--- Start DATA SECTION ---

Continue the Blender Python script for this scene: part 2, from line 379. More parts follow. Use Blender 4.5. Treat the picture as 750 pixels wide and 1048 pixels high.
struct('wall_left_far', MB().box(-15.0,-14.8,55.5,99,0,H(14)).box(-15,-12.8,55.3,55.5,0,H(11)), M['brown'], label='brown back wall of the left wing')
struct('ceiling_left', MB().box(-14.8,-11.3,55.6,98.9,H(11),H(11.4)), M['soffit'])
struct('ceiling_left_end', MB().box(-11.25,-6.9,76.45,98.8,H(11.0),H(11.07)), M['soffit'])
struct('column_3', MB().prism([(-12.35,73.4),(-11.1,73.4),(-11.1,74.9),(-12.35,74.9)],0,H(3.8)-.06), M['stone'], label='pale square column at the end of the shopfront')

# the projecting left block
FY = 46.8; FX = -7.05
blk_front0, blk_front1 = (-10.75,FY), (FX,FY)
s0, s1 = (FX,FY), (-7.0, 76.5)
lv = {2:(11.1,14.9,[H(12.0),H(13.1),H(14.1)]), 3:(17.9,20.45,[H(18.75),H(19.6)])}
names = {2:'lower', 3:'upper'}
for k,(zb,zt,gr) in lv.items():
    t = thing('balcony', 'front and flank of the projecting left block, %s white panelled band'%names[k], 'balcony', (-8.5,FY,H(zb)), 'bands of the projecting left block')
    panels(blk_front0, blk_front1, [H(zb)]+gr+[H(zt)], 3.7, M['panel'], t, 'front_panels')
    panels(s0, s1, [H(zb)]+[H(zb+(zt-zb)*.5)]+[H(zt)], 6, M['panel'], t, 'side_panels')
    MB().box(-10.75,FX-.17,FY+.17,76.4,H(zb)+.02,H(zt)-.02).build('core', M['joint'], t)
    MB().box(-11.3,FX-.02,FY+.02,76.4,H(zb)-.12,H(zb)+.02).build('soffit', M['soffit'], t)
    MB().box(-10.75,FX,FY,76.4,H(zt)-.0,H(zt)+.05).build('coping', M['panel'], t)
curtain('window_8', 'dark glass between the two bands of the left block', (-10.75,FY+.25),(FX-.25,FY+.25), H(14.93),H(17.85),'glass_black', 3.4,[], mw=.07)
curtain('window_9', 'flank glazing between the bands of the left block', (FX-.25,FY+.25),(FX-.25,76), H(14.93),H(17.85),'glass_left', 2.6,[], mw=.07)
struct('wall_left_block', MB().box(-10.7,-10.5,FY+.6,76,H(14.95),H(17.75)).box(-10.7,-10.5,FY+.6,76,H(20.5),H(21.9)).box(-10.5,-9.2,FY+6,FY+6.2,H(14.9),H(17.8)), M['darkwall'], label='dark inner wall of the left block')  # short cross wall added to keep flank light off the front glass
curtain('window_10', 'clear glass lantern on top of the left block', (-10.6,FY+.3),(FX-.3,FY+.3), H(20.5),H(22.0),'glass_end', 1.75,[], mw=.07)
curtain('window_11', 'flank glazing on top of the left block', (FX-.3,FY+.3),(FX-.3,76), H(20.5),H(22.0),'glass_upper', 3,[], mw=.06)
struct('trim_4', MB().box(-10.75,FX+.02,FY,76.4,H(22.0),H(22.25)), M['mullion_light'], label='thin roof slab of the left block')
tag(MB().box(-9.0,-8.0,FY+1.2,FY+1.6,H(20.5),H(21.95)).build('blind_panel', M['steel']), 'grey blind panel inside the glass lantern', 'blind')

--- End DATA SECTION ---

EXERCISE REQUIREMENTS: Verbatim output is expected for the lines from the start of the data to the line in which "of the shopfront')" appears, both included.

ANSWER BELOW:
Continue the Blender Python script for this scene: part 2, from line 379. More parts follow. Use Blender 4.5. Treat the picture as 750 pixels wide and 1048 pixels high.
struct('wall_left_far', MB().box(-15.0,-14.8,55.5,99,0,H(14)).box(-15,-12.8,55.3,55.5,0,H(11)), M['brown'], label='brown back wall of the left wing')
struct('ceiling_left', MB().box(-14.8,-11.3,55.6,98.9,H(11),H(11.4)), M['soffit'])
struct('ceiling_left_end', MB().box(-11.25,-6.9,76.45,98.8,H(11.0),H(11.07)), M['soffit'])
struct('column_3', MB().prism([(-12.35,73.4),(-11.1,73.4),(-11.1,74.9),(-12.35,74.9)],0,H(3.8)-.06), M['stone'], label='pale square column at the end of the shopfront')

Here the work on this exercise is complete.